A note from my personal journal:
After sifting through my notes over the weekend, I realized two things while she was gone.
I wrote a lot. Why? I think part of the reason is because I’m a little lonely for her and the trip took me out of my element, which is good. No complaints there. But spending all that time away in another place with the boy, for which I’m grateful, meant I wanted some time alone. Down time? Maybe, but the label seems unnecessary. I ended up using most of my free time, not that we had much, writing internally and reflecting. That’s good. I’d rather do that than ingest some bullshit articles.

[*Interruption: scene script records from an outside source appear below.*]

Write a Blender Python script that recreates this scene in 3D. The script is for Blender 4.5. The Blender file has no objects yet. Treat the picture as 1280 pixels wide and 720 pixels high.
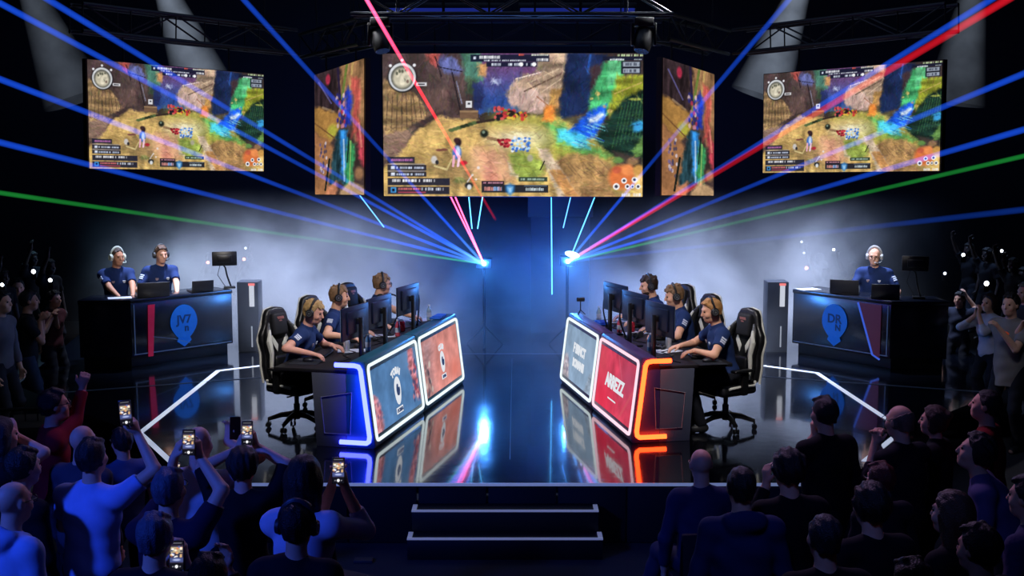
import bpy, bmesh, math, random
import numpy as np
from mathutils import Vector, Matrix, Euler
random.seed(7)
RNG = np.random.default_rng(11)
scene = bpy.context.scene
COL = scene.collection
R = math.radians
PI = math.pi
# ---------------------------------------------------------------- camera numbers
FPX = 1560.0
PITCH = R(7.13)
ZC = 3.65
SZ = 0.55            # height of the stage floor above the hall floor

def ray(px, py):
    u = (px - 640) / FPX; v = -(py - 360) / FPX
    c, s = math.cos(PITCH), math.sin(PITCH)
    return Vector((u, c + v * s, -s + v * c))
def at(px, py, Y):
    d = ray(px, py); t = Y / d.y
    return Vector((d.x * t, Y, ZC + d.z * t))
def on_z(px, py, z):
    d = ray(px, py); t = (z - ZC) / d.z
    return Vector((d.x * t, d.y * t, z))

# ---------------------------------------------------------------- materials
def s2l(c):
    return tuple((x / 12.92 if x <= 0.04045 else ((x + 0.055) / 1.055) ** 2.4) for x in c[:3])
def hexc(h):
    h = h.lstrip('#'); return s2l(tuple(int(h[i:i+2], 16) / 255 for i in (0, 2, 4)))
MATS = {}
def mat(name, col, rough=0.6, metal=0.0, var=0.18, scale=18.0, emit=None, estr=0.0, spec=0.5, bump=0.0, sheen=0.0, bscale=None):
    if name in MATS: return MATS[name]
    m = bpy.data.materials.new(name); m.use_nodes = True
    nt = m.node_tree; b = nt.nodes['Principled BSDF']
    if isinstance(col, str): col = hexc(col)
    tc = nt.nodes.new('ShaderNodeTexCoord'); nz = nt.nodes.new('ShaderNodeTexNoise')
    nz.inputs['Scale'].default_value = scale; nz.inputs['Detail'].default_value = 3
    nt.links.new(tc.outputs['Object'], nz.inputs['Vector'])
    mx = nt.nodes.new('ShaderNodeMix'); mx.data_type = 'RGBA'
    mx.inputs['A'].default_value = (*[x * (1 - var) for x in col], 1)
    mx.inputs['B'].default_value = (*[min(1, x * (1 + var)) for x in col], 1)
    nt.links.new(nz.outputs['Fac'], mx.inputs['Factor'])
    nt.links.new(mx.outputs['Result'], b.inputs['Base Color'])
    b.inputs['Roughness'].default_value = rough; b.inputs['Metallic'].default_value = metal
    b.inputs['Specular IOR Level'].default_value = spec
    if sheen: b.inputs['Sheen Weight'].default_value = sheen
    if emit is not None:
        if isinstance(emit, str): emit = hexc(emit)
        b.inputs['Emission Color'].default_value = (*emit, 1); b.inputs['Emission Strength'].default_value = estr
    if bump:
        n2 = nt.nodes.new('ShaderNodeTexNoise'); n2.inputs['Scale'].default_value = bscale or scale * 3; n2.inputs['Detail'].default_value = 2
        nt.links.new(tc.outputs['Object'], n2.inputs['Vector'])
        bp = nt.nodes.new('ShaderNodeBump'); bp.inputs['Strength'].default_value = bump; bp.inputs['Distance'].default_value = 0.02
        nt.links.new(n2.outputs['Fac'], bp.inputs['Height']); nt.links.new(bp.outputs['Normal'], b.inputs['Normal'])
    MATS[name] = m
    return m
def glow(name, col, strength, sampling=True):
    if name in MATS: return MATS[name]
    m = bpy.data.materials.new(name); m.use_nodes = True
    nt = m.node_tree; nt.nodes.clear()
    o = nt.nodes.new('ShaderNodeOutputMaterial'); e = nt.nodes.new('ShaderNodeEmission')
    if isinstance(col, str): col = hexc(col)
    e.inputs['Color'].default_value = (*col, 1); e.inputs['Strength'].default_value = strength
    nt.links.new(e.outputs[0], o.inputs['Surface'])
    if not sampling: m.cycles.emission_sampling = 'NONE'
    MATS[name] = m
    return m
def painted(name, strength=1.0):
    """emissive picture: colours come from the mesh's own colour attribute"""
    if name in MATS: return MATS[name]
    m = bpy.data.materials.new(name); m.use_nodes = True
    nt = m.node_tree; nt.nodes.clear()
    o = nt.nodes.new('ShaderNodeOutputMaterial'); e = nt.nodes.new('ShaderNodeEmission')
    a = nt.nodes.new('ShaderNodeVertexColor'); a.layer_name = 'paint'
    nt.links.new(a.outputs['Color'], e.inputs['Color']); e.inputs['Strength'].default_value = strength
    nt.links.new(e.outputs[0], o.inputs['Surface'])
    m.cycles.emission_sampling = 'NONE'
    MATS[name] = m
    return m

# ---------------------------------------------------------------- object helpers
def link(o, parent=None):
    COL.objects.link(o)
    if parent is not None: o.parent = parent
    return o
def tag(o, label=None, cat=None, group=None, kind=None):
    if label: o['label'] = label
    if cat: o['category'] = cat
    if group: o['group'] = group
    if kind: o['kind'] = kind
    return o
def thing(name, label, cat, loc=(0, 0, 0), rz=0.0, group=None):
    o = bpy.data.objects.new(name, None); link(o)
    o.empty_display_size = 0.1
    o.location = loc; o.rotation_euler = (0, 0, rz)
    return tag(o, label, cat, group)
def copy_tree(o, parent=None):
    c = o.copy(); COL.objects.link(c)
    if parent is not None: c.parent = parent
    for ch in [x for x in KIDS.get(o.name, [])]:
        d = copy_tree(ch, c)
    return c
KIDS = {}
def mesh_obj(name, me, m, parent=None):
    o = bpy.data.objects.new(name, me); link(o, parent)
    if m is not None:
        me.materials.clear()
        me.materials.append(m)
    if parent is not None: KIDS.setdefault(parent.name, []).append(o)
    return o

class MB:
    def __init__(s): s.bm = bmesh.new()
    def _add(s, verts, faces):
        vs = [s.bm.verts.new(v) for v in verts]
        for f in faces:
            try: s.bm.faces.new([vs[i] for i in f])
            except ValueError: pass
        return vs
    def box(s, c, d, rot=None, bev=0.0, seg=2):
        b = bmesh.new(); bmesh.ops.create_cube(b, size=1)
        bmesh.ops.scale(b, vec=d, verts=b.verts)
        if bev: bmesh.ops.bevel(b, geom=b.edges[:], offset=bev, segments=seg, affect='EDGES', profile=0.5)
        M = Matrix.Translation(c) @ (rot.to_matrix().to_4x4() if isinstance(rot, Euler) else (rot if rot is not None else Matrix()))
        b.transform(M); s._merge(b); return s
    def _merge(s, b):
        me = bpy.data.meshes.new('tmp'); b.to_mesh(me); b.free(); s.bm.from_mesh(me); bpy.data.meshes.remove(me)
    def cyl(s, a, b, r0, r1=None, n=12, cap=True):
        a, b = Vector(a), Vector(b); r1 = r0 if r1 is None else r1
        d = (b - a).normalized(); x = d.orthogonal().normalized(); y = d.cross(x)
        vs = []
        for p, r in ((a, r0), (b, r1)):
            for i in range(n):
                t = 2 * PI * i / n; vs.append(p + (x * math.cos(t) + y * math.sin(t)) * r)
        fs = [(i, (i + 1) % n, n + (i + 1) % n, n + i) for i in range(n)]
        if cap: fs += [tuple(range(n - 1, -1, -1)), tuple(range(n, 2 * n))]
        s._add(vs, fs); return s
    def tube(s, pts, r, n=8, closed=False, rs=None):
        pts = [Vector(p) for p in pts]; m = len(pts); vs = []; up = None
        for i, p in enumerate(pts):
            if closed: d = pts[(i + 1) % m] - pts[i - 1]
            else: d = pts[min(i + 1, m - 1)] - pts[max(i - 1, 0)]
            d.normalize()
            if up is None: up = d.orthogonal().normalized()
            up = (up - d * up.dot(d))
            up = up.normalized() if up.length > 1e-5 else d.orthogonal().normalized()
            y = d.cross(up); rr = rs[i] if rs else r
            for k in range(n):
                t = 2 * PI * k / n; vs.append(p + (up * math.cos(t) + y * math.sin(t)) * rr)
        fs = []
        for i in range(m if closed else m - 1):
            j = (i + 1) % m
            for k in range(n): fs.append((i * n + k, i * n + (k + 1) % n, j * n + (k + 1) % n, j * n + k))
        if not closed: fs += [tuple(range(n - 1, -1, -1)), tuple(range((m - 1) * n, m * n))]
        s._add(vs, fs); return s
    def ell(s, c, r, rot=None, u=16, v=10):
        b = bmesh.new(); bmesh.ops.create_uvsphere(b, u_segments=u, v_segments=v, radius=1)
        bmesh.ops.scale(b, vec=r if hasattr(r, '__len__') else (r, r, r), verts=b.verts)
        M = Matrix.Translation(c) @ (rot.to_matrix().to_4x4() if isinstance(rot, Euler) else (rot if rot is not None else Matrix()))
        b.transform(M); s._merge(b); return s
    def prism(s, poly, a, b, axis='y', bev=0.0, seg=2):
        """extrude polygon of 2-D points between a and b along axis; poly in the other two axes (order xyz)"""
        bm = bmesh.new()
        def P(p, t):
            return {'x': (t, p[0], p[1]), 'y': (p[0], t, p[1]), 'z': (p[0], p[1], t)}[axis]
        n = len(poly)
        v0 = [bm.verts.new(P(p, a)) for p in poly]; v1 = [bm.verts.new(P(p, b)) for p in poly]
        bm.faces.new(v0); bm.faces.new(v1)
        for i in range(n): bm.faces.new((v0[i], v0[(i + 1) % n], v1[(i + 1) % n], v1[i]))
        bmesh.ops.recalc_face_normals(bm, faces=bm.faces)
        if bev: bmesh.ops.bevel(bm, geom=bm.edges[:], offset=bev, segments=seg, affect='EDGES', profile=0.5)
        s._merge(bm); return s
    def quad(s, a, b, c, d): s._add([a, b, c, d], [(0, 1, 2, 3)]); return s
    def lathe(s, prof, c=(0, 0, 0), n=20):
        vs = []; c = Vector(c)
        for r, z in prof:
            for k in range(n):
                t = 2 * PI * k / n; vs.append(c + Vector((r * math.cos(t), r * math.sin(t), z)))
        fs = []
        for i in range(len(prof) - 1):
            for k in range(n): fs.append((i * n + k, i * n + (k + 1) % n, (i + 1) * n + (k + 1) % n, (i + 1) * n + k))
        fs += [tuple(range(n - 1, -1, -1)), tuple(range((len(prof) - 1) * n, len(prof) * n))]
        s._add(vs, fs); return s
    def xf(s, M): s.bm.transform(M); return s
    def mesh(s, name, smooth=True):
        bmesh.ops.recalc_face_normals(s.bm, faces=s.bm.faces)
        me = bpy.data.meshes.new(name); s.bm.to_mesh(me); s.bm.free()
        if smooth:
            me.polygons.foreach_set('use_smooth', [True] * len(me.polygons))
            try: me.set_sharp_from_angle(angle=R(38))
            except Exception: pass
        return me
    def build(s, name, m, parent=None, smooth=True):
        return mesh_obj(name, s.mesh(name, smooth), m, parent)

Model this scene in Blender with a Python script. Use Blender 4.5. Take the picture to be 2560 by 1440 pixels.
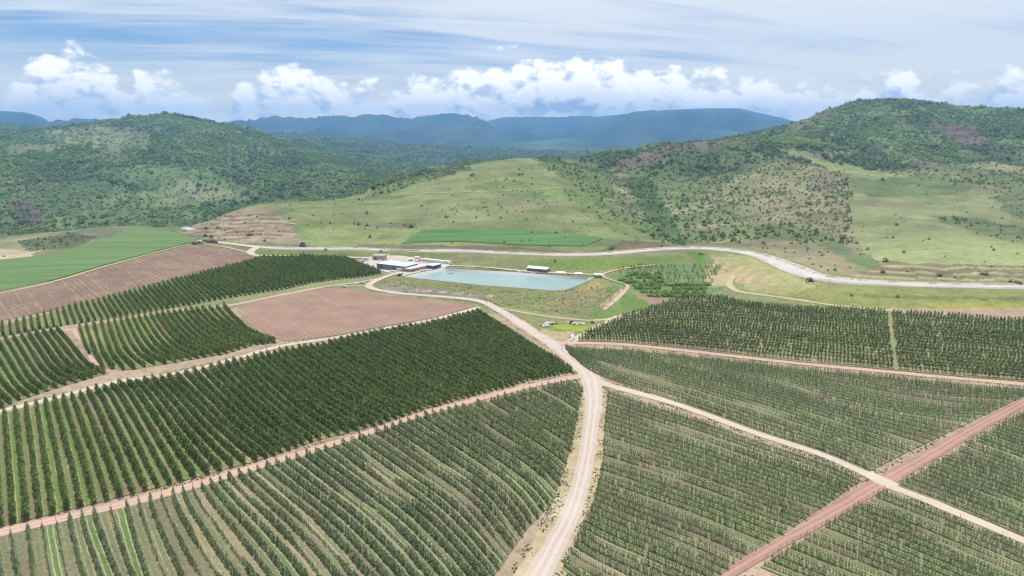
import bpy, bmesh, math, random
import numpy as np
from mathutils import Vector, Matrix
from mathutils.geometry import delaunay_2d_cdt

random.seed(7)
RNG = np.random.default_rng(7)
R = math.radians
for o in list(bpy.data.objects):
    bpy.data.objects.remove(o)
SC = bpy.context.scene
COL = SC.collection

# ------------------------------------------------------------------ camera
CAM_H = 110.0
FPX = 1707.0                     # focal length in pixels of a 2560 wide frame
PITCH = math.atan(370.0 / FPX)
cp, sp = math.cos(PITCH), math.sin(PITCH)
cd = bpy.data.cameras.new('camera')
cam = bpy.data.objects.new('camera', cd)
COL.objects.link(cam)
cam.location = (0, 0, CAM_H)
cam.rotation_euler = (R(90) - PITCH, 0, 0)
cd.sensor_width = 36.0
cd.lens = FPX / 2560.0 * 36.0
cd.clip_start = 1.0
cd.clip_end = 80000.0
SC.camera = cam

# ------------------------------------------------------------------ sun, exposure
SUN_AZ, SUN_EL = -6.0, 68.0      # degrees; azimuth clockwise from +Y
sl = bpy.data.lights.new('sun', 'SUN')
sl.energy = 4.8
sl.angle = R(0.55)
sl.color = (1.0, 0.955, 0.89)
so = bpy.data.objects.new('sun', sl)
COL.objects.link(so)
so.location = (0, 0, 2500)
sdir = Vector((math.sin(R(SUN_AZ)) * math.cos(R(SUN_EL)), math.cos(R(SUN_AZ)) * math.cos(R(SUN_EL)), math.sin(R(SUN_EL))))
so.rotation_euler = sdir.to_track_quat('Z', 'Y').to_euler()

vs = SC.view_settings
vs.view_transform = 'Standard'
vs.look = 'None'
vs.exposure = 0.12
vs.gamma = 1.0
vs.use_curve_mapping = False
SC.render.engine = 'CYCLES'
cy = SC.cycles
cy.max_bounces = 6
cy.diffuse_bounces = 4
cy.glossy_bounces = 2
cy.transmission_bounces = 4
cy.transparent_max_bounces = 6
cy.volume_bounces = 0
cy.caustics_reflective = False
cy.caustics_refractive = False
cy.use_denoising = True
cy.denoising_prefilter = 'ACCURATE'
cy.use_adaptive_sampling = False
cy.sample_clamp_indirect = 4.0
cy.pixel_filter_type = 'BLACKMAN_HARRIS'
cy.filter_width = 1.3


def lin(c):
    c = np.asarray(c, float) / 255.0
    return np.where(c <= 0.04045, c / 12.92, ((c + 0.055) / 1.055) ** 2.4)


KALB = 0.60


def alb(r, g, b, k=None):
    """base colour whose sunlit look is about the sRGB value r, g, b"""
    v = lin((r, g, b)) * (KALB if k is None else k)
    return (float(v[0]), float(v[1]), float(v[2]), 1.0)


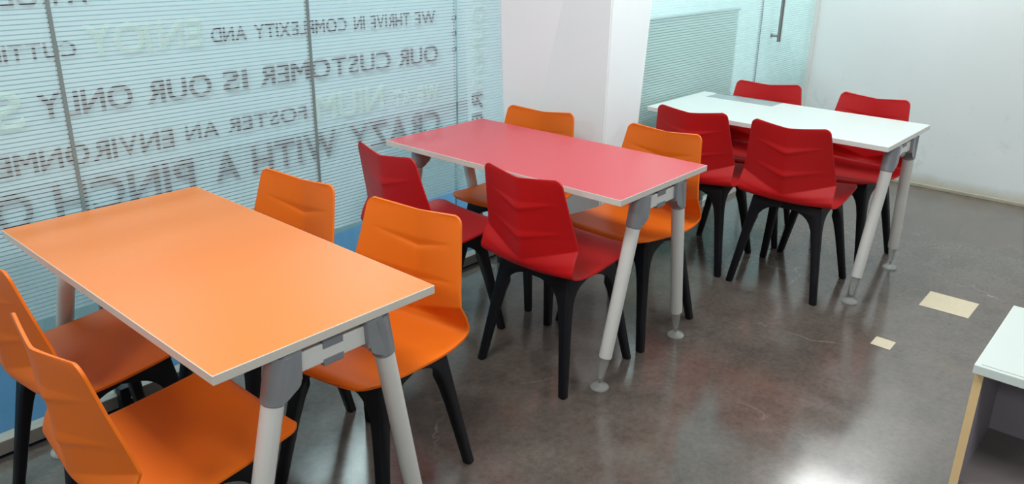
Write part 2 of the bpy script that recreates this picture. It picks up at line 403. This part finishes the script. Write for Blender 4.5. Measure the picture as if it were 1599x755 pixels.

Besides the writing quantity, I realized ultimately I spend our time apart waiting for her to return. Not literally, but I work through the open space with unusual discipline and that gives away a reason exists. I can only assume subconsciously I understand the void her absence creates.
The things I choose to do are not make-work type things, I’m not simply creating some shit to do. Maybe I’d do these things if she was here. No, I would. Like coding and such. I mean please, I do that a lot. But it would take longer because I would not focus so much on that activity and would spend time with her.
So when she’s gone I end up with basically the same routine, compressed because I don’t stop to live with her. In a sense this is filling time, sure. But in the back of my mind, I’m waiting for her to be here.
That sentiment, too, is a giveaway telling me I don’t really want to spend my time working on these things. Well duh. So why do I?
When she’s not here I’m nearly compulsive about writing and coding or whatever creative thing is presently on my mind. Whatever it is, I should probably pause more to consider the value and work through the thing driving me to address it, sort of a secondary check to be sure I’m not just acting manically. I mean I say that low-key, I don’t think I’m insane or anything.